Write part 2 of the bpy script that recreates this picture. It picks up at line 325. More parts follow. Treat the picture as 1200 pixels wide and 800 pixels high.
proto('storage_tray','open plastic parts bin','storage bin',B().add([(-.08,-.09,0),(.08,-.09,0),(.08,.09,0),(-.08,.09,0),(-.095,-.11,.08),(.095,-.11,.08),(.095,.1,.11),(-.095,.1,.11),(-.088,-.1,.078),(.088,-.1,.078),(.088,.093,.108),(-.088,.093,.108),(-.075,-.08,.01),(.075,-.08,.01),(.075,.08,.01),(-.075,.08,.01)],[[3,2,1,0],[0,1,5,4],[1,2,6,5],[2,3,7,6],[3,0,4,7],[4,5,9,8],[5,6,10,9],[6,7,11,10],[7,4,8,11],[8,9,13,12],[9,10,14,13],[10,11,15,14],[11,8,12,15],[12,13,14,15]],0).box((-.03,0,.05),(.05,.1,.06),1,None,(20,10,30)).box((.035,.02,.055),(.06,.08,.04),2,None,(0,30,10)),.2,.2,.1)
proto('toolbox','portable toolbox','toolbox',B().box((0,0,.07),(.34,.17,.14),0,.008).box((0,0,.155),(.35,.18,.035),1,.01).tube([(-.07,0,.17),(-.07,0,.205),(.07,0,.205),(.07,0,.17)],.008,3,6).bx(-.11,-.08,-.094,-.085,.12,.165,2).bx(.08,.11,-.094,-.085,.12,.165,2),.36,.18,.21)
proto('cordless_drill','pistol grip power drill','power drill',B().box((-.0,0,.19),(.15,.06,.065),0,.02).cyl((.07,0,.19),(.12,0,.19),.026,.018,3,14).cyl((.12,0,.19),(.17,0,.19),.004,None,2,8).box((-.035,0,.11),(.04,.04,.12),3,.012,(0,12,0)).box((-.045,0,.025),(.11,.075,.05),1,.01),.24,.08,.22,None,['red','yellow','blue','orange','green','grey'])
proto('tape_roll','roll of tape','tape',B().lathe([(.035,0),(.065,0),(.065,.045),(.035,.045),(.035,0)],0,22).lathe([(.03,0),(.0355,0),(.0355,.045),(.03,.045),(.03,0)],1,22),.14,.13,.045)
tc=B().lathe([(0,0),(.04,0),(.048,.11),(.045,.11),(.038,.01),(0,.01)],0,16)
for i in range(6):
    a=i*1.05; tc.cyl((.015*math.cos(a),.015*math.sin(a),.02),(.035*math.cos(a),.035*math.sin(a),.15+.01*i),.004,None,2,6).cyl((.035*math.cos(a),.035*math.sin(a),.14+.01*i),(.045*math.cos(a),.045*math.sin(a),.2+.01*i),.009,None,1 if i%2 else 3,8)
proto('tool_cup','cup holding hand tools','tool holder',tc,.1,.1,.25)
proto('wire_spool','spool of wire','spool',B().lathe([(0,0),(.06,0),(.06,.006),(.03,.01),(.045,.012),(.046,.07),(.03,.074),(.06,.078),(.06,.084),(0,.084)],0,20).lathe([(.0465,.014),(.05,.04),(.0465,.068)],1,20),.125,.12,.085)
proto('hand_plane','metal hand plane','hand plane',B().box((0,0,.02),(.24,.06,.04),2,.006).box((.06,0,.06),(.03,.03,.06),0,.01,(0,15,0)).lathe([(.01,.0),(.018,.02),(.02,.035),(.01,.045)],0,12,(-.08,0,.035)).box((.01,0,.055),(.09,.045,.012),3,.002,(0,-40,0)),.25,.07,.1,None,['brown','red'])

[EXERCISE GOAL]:
Search the data above for the string "parts" and copy each line that has it.

[WRITTEN ANSWER]:
Write part 2 of the bpy script that recreates this picture. It picks up at line 325. More parts follow. Treat the picture as 1200 pixels wide and 800 pixels high.
proto('storage_tray','open plastic parts bin','storage bin',B().add([(-.08,-.09,0),(.08,-.09,0),(.08,.09,0),(-.08,.09,0),(-.095,-.11,.08),(.095,-.11,.08),(.095,.1,.11),(-.095,.1,.11),(-.088,-.1,.078),(.088,-.1,.078),(.088,.093,.108),(-.088,.093,.108),(-.075,-.08,.01),(.075,-.08,.01),(.075,.08,.01),(-.075,.08,.01)],[[3,2,1,0],[0,1,5,4],[1,2,6,5],[2,3,7,6],[3,0,4,7],[4,5,9,8],[5,6,10,9],[6,7,11,10],[7,4,8,11],[8,9,13,12],[9,10,14,13],[10,11,15,14],[11,8,12,15],[12,13,14,15]],0).box((-.03,0,.05),(.05,.1,.06),1,None,(20,10,30)).box((.035,.02,.055),(.06,.08,.04),2,None,(0,30,10)),.2,.2,.1)